A new scheme to carry Japanese golfers and European mountain bikers through the Karen guerrilla strongholds into southern Burma would contrast starkly with the train's inaugural run in 1944, when brothel wagons for the Japanese troops chugged into the Thanbyuzayat station to great applause.

Backpackers and war buffs already flock to Thailand's Kanchanaburi province, 80 miles west of Bangkok, to see the rather unremarkable Bridge on the River Kwai which was a crucial link in the Death Railway.

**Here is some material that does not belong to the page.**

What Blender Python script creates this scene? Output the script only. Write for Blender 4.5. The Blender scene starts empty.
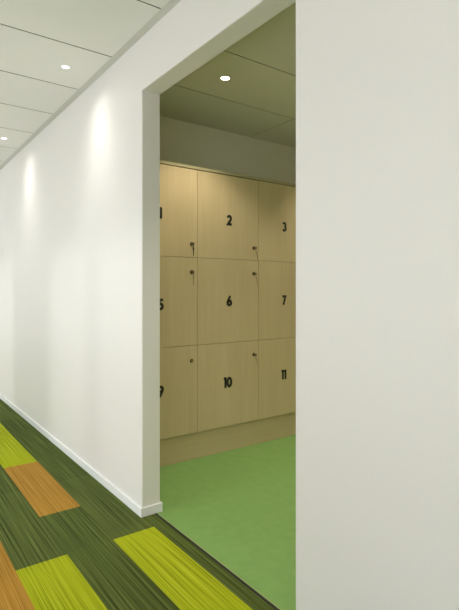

Celebrated in David Lean's 1957 film starring William Holden, Alec Guinness and Jack Hawkins, the steel span of the bridge has been rebuilt since the war, but the curved portions are remnants of the original PoW construction. A handsome wooden bridge erected by prisoners in 1943, and a stronger metal bridge built with imperial supplies imported from Java, were both bombed repeatedly.

The river Kwai, or Mae Nam Khwae Yai, runs beneath the span like a trickle of milky tea. Vintage railway engines from the Second World War are polished and put on display in a museum near the bridge, and every December, local people re-enact the Allied bombardment in spectacular style with a sound and light extravaganza which overpowers the noise of the karaoke rafts that ply the river now.

Two Allied war cemeteries are laid out on the far side of the corn and sugarcane fields, and the headstones stretch to the horizon. Beyond them are sapphire mines and steep cataracts which water some of Thailand's most extensive wildlife sanctuaries.

Burma's National League for Democracy, which is loyal to Aung San Suu Kyi, the elected prime minister who was barred from office by the military junta, continues to call for Western tourists to boycott Burma and deprive the government of foreign exchange until the regime acknowledges its human rights abuses and eases restrictions against the democratic opposition.

Ms Suu Kyi was released from house arrest last year, and Amnesty International completed its first authorised inspection tour this month.